Pillar III. Financial products and markets for sustainable growth
Targeted market development can accelerate investment at scale:
• (9) Expand the green fixed income market and set a high-integrity Canadian standard to enhance investor confidence and issuer uptake; encourage public-sector benchmarking and catalytic issuance.
• (10) Make sustainable investment “business as usual” across asset classes by integrating climate factors in mandates, benchmarks, stewardship and product design.
• (11) Define Canada’s clean technology advantage and a financing strategy spanning venture, growth equity and project finance to improve commercialisation and scale-up.
• (12) Support oil and natural gas firms to become low-emissions global suppliers via transition-aligned finance, performance pathways and credible disclosure.
• (13) Accelerate a private building retrofit market using standardised contracts, aggregation, credit enhancement and labelling to mobilise institutional capital.
• (14) Align infrastructure strategy with long-term sustainable growth, embedding climate resilience and emissions objectives in planning, procurement and funding.

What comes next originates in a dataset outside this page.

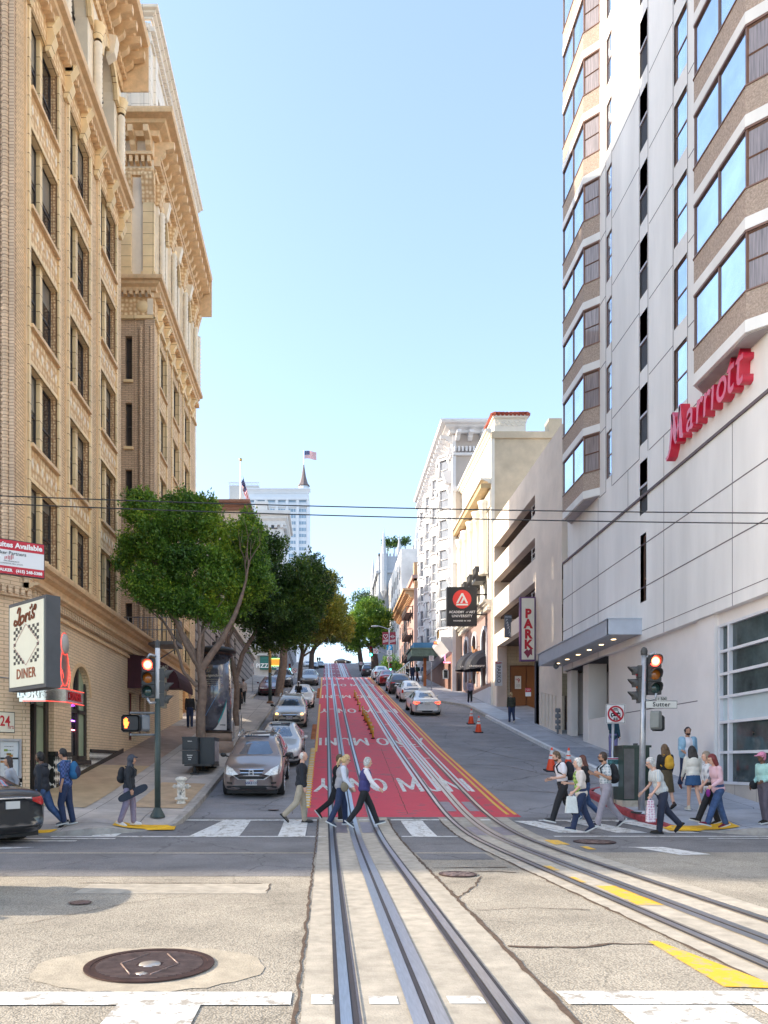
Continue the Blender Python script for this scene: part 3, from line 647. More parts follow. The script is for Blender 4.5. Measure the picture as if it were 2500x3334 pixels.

• (15) Engage institutional investors in financing an expanded, modernised electricity grid to enable electrification and integration of renewables, using suitable revenue models and de-risking tools.
Next steps
Implement through the Sustainable Finance Action Council, with early priorities on TCFD-aligned disclosure, launching C3IA, clarifying fiduciary expectations and mobilising flagship issuances in green and transition finance. Progress should be sequenced, measured and transparently reported, with ongoing alignment to international standards to keep Canada competitive while managing climate-related risks.